At 18.4 cents per gallon, the current gas tax hasn't changed since 1993, and many environmental and infrastructure advocates are urging an increase to help eliminate annual deficits plaguing the Highway Transportation Fund. That fund is filled primarily by the gas tax, but the combination of rising infrastructure costs and more fuel efficient vehicles has created a shortfall that reached $16 billion last year. 

In the upper chamber, Sens. Chris Murphy (D-Conn.) and Bob Corker (R-Tenn.) are pushing legislation to increase the levy by 12 cents over the next two years. And both Sens. John Thune (R-S.D.), chairman of the Senate Transportation Committee, and James Inhofe (R-Okla.), head of the Senate Environment and Public Works Committee, said they remain open to the idea. 

“John Thune made the statement that ‘nothing is off the table,’ and I agree with his statement,” Inhofe told reporters Wednesday.

Pelosi all but dismissed the idea, floated by some Republicans, that a gas tax increase could be used to fund a cut in the income tax, arguing that any new revenues from the gas tax must go toward closing trust fund deficits.

"What I would be interested in seeing is something serious, not something show-biz, which would be how do you relate the gas tax to the Highway Trust Fund.

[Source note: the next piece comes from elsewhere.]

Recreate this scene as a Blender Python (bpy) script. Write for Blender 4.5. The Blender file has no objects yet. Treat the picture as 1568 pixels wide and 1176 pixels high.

That's the relationship that is real," Pelosi said. "If there is to be an increase in the gas tax, that's where those resources should be used."

Pelosi also acknowledged the difficulty in passing such a tax increase regardless of the price at the pump; the combination of industry lobbying and bipartisan pressure from oil-state lawmakers has sunk such efforts for more than two decades.

"Our friends from oil states would say when the price is low, 'How could you do this to us now, the price of oil is so low?' And when the price of oil is high, they'll say, 'How can you do this to us now, because the price of gas is so high?' " Pelosi said. 

"But I'm glad to see that they might be willing [to do] one half of that equation."